Vénus, une jumelle brûlante de la Terre
Souvent qualifiée de jumelle de la Terre en raison de ses similarités de taille et de masse, Vénus présente toutefois de profondes différences. Située plus près du Soleil, cette planète est devenue un véritable enfer thermique, où les températures atteignent jusqu’à 460 °C. L’atmosphère épaissie par une chape de nuages acides provoque une pression écrasante de 92 bars. Dans un tel contexte, explorer la surface vénusienne reste exceptionnellement complexe.
Seules quelques sondes soviétiques ont réussi à s’y poser dans les années 1970, mais elles n’ont pu fonctionner que pendant une courte durée, à peine une heure. Depuis, l’exploration de Vénus s’effectue principalement depuis l’espace, par orbite. Les données recueillies, notamment par la mission Magellan, ont révélé une surface marquée par un volcanisme intense et l’absence de tectonique des plaques. Pourtant, notre compréhension de la structure interne de la planète, et particulièrement de sa croûte, demeure lacunaire en raison d’un manque de mesures directes.
La surface de Vénus. © The Planetary Society, YouTube
Épaisseur de la croûte : entre dynamique tectonique et contraintes physiques
Les vastes plaines volcaniques de Vénus suggèrent une surface dominée par des couches successives de basalte. En l’absence de tectonique des plaques et de zones de subduction, il est envisageable que la croûte de la planète ait connu un sur-épaississement significatif au fil du temps. Certaines estimations basées sur la topographie et la gravimétrie évoquaient ainsi une croûte atteignant jusqu’à 90 kilomètres dans certaines zones.
À titre de comparaison, la croûte océanique terrestre, principalement mafique comme celle de Vénus, mesure en moyenne 7 kilomètres d’épaisseur. La croûte continentale terrestre, plus felsique, s’élève à environ 30 kilomètres, avec des maxima autour de 70 kilomètres dans certaines régions montagneuses ou cratoniques.
Mais cette épaisseur est limitée par plusieurs facteurs cruciaux : les contraintes tectoniques (comme la subduction), la température et la pression croissantes en profondeur. Ces dernières entraînent des modifications minéralogiques appelées métamorphisme, qui peuvent aussi induire une fusion partielle des roches. Ces effets imposent inévitablement une limite naturelle à l’épaisseur crustale.
Pas plus de 65 km : nouvelle estimation de l’épaisseur maximale
Lorsque certaines conditions de pression et de température sont atteintes, des minéraux comme le basalte subissent des transformations : ils se métamorphosent en granulite ou en éclogite, deux roches plus denses. Si la base de la croûte devient plus dense que le manteau sous-jacent, un phénomène appelé délamination peut survenir, où une partie de la croûte se détache et s’enfonce dans le manteau pour rétablir l’équilibre isostatique.

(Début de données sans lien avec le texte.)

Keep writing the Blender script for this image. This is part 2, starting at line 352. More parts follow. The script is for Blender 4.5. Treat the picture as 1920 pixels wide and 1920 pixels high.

Ce principe impose donc une épaisseur maximale que la croûte ne peut pas dépasser, que ce soit sur Terre ou sur Vénus. Cette limite dépend de nombreux paramètres : composition du manteau, flux thermique, gradients thermiques, régime tectonique, etc.
Une récente étude publiée dans la revue Nature Communications a modélisé le comportement de la croûte basaltique vénusienne en tenant compte des transitions métamorphiques et des seuils de fusion des minéraux dans différents contextes géodynamiques. Les résultats indiquent une épaisseur moyenne comprise entre 20 et 40 kilomètres. Quelle que soit la situation, la croûte ne pourrait dépasser 65 kilomètres d’épaisseur.
Ces processus de délamination et de fusion auraient un rôle déterminant dans l’évolution dynamique de Vénus, notamment en générant du magma et des phases volcaniques. Ces nouvelles données offrent des pistes fondamentales pour mieux comprendre les mécanismes qui façonnent actuellement la surface de la planète.